At the National Conference of State Legislatures in Salt Lake City, Asa Hutchinson, U.S. undersecretary for border and transportation security, noted that drivers' licenses are in states' hands for now, but if the security risk becomes too great in the future, there could be more federal intervention. He noted that fingerprinting people when they get their drivers' licenses is a sure way to verify a person's identity, and he suggested that the expiration of drivers' licenses should be tied to visa expiration. He noted that 40 percent of the nation's estimated 8 million undocumented residents are visitors who overstayed their visas.
See Deseret News account.



 


FISTICUFFS ERUPT AT FORUM ON IMMIGRATION IN DENVER

A forum touting the benefits of immigration and encouraging amnesty for illegal aliens organized by First Data Corp., the parent of Western Union, which handles large amounts of remittances abroad by immigrant workers, became controversial when numerous persons in the audience challenged the make-up of the panel. Remarks were made that the organizer had refused to include any balance in the make up of the panel. These challenges from the audience were met with catcalls and, according to the Denver Post, one Hispanic activist “…struck a heckler on the head.” The Post quotes participant Michael McGarry, a member of the Colorado Alliance for Immigration Reform, which supports a crackdown on illegal immigration, "If they really wanted an open dialogue on immigration, they wouldn't have set up a panel with such a glaring exclusion of people who hold opinions they don't like."
(FAIR Comment: First Data Corp. is also a significant user of H-1B temporary worker visas.)



 


JOBS GOING TO IMMIGRANTS HARM NATIVE BORN WORKERS

A commentary by Bob Herbert in the New York Times describes “A startling new study [that] shows that all of the growth in the employed population in the United States over the past few years can be attributed to recently arrived immigrants.” The study by noted researcher Andrew Sum for the Center for Labor Market Studies showed that despite the recovery from the recession of 2001, American families are still struggling with serious issues of joblessness and underemployment. Sum is quoted as commenting that, "We need a serious, honest debate about where we are today with regard to labor markets." In sum, Sum finds that at present, "there is something wrong."



 


TAKING TO TASK A CONGRESSMAN WEARING BLINDERS

A commentary by Dr.
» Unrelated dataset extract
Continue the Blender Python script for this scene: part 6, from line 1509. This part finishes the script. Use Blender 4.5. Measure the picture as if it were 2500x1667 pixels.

Stephen Steinlight in FrontPageMagazine.com describes his effort to discuss with his representative in Congress U.S. immigration policy on admitting persons with connections to Islamic fundamentalism. He writes, “ Amazingly, he [Rep. Anthony Weiner (D-NY)] had not heard that some Muslims in Brooklyn along Atlantic Avenue and some others in Queens had celebrated in the streets when the World Trade Center was destroyed by the genocide bombers. Nor did he know they were filmed in the act by local TV crews – whose tapes were not replayed often and then, suspiciously enough, disappeared completely from the airwaves as the news reports got worse and worse. Even when I told him about it he denied it. Facts can be such horrid things."



 


GILBERT ARIZONA COUNCIL REJECTS MEXICAN ID CARDS

A report in The Arizona Republic says that city council members refused to accept the Mexican matricula consular ID cards for official purposes expressing concerns that allowing the cards' use in town validated unlawful immigration. Councilman Les Presmyk commented, "We shouldn't be in a position of codifying what basically is an illegal act.” The paper notes that Phoenix, Tempe, Scottsdale, Chandler and Mesa accept the cards.
(FAIR Comment: We were told by the mayor of Gilbert that the council relied on a legal brief supplied on the issue by our legal department. FAIR stands prepared to furnish any local government considering this issue similar legal reference material.)